Je verliest je eigenheid niet. De Heilige Geest laat je delen in wie Christus is, maar de Geest laat onze menselijke eigenheid bestaan en de Geest laat ruimte voor diversiteit. Christus’ verhaal wordt het dragende kader van mijn verhaal. Over jezelf vertellen kan niet meer zonder te vertellen dat met Jezus alles anders wordt. We sterven met Hem, leven in Hem, zullen met Hem opstaan uit de dood. Maar door zo jezelf te verliezen, zul je jezelf in geheiligde vorm terugontvangen.
Je bent onverwacht geliefd. In Christus deel je de relatie van Vader en Zoon. Kind van God zijn betekent zoon en erfgenaam van God zijn, met Jezus door de Vader geliefd. Dat is veel meer dan dat hersteld wordt wat kapot gegaan is. Elke reden om te blijven hangen in een negatief zelfbeeld verdwijnt hier. Als mens ben je op weg naar goddelijke glorie!
Deze nieuwe identiteit is open naar anderen. Als Paulus zegt „Wie in Christus is, is een nieuwe schepping” (2 Korinthe 5:17), gaat het over de naaste. Omdat Christus uit is op verzoening, leer ik die lastige ander te zien als nieuwe schepping in Christus. Omdat die ander dat is of zou kunnen worden. Iedereen kan immers tot geloof komen en in Christus nieuwe schepping worden.
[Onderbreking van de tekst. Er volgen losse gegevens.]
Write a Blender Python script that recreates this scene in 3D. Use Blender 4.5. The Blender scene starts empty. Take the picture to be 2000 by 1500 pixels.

Daar komt nog iets bij. De verbondenheid met Christus geeft ruimte om te leren omgaan met alles wat pijn doet. We delen immers ook in het lijden van Christus. Dat aspect van ”identiteit in Christus” helpt om te leven met het onvolkomene in al onze relaties.
Je identiteit ontvangen in Christus betekent volgens mij: leven vanuit de vreugde en de hoop van Christus’ opstanding; vanuit eerlijkheid over wat verkeerd is en pijn doet; vanuit Christus’ kracht om vol te houden; vanuit Christus als doel; en ten slotte vanuit Christus als bron van liefde en groei. Ik zou het niet willen missen.
De auteur is universitair hoofddocent systematische theologie aan de Theologische Universiteit Kampen. Hij schrijft dit artikel als lid van de gezamenlijke onderzoeksgroep BEST (Biblical Exegesis and Systematic Theology) van de Theologische Universiteiten in Apeldoorn en Kampen.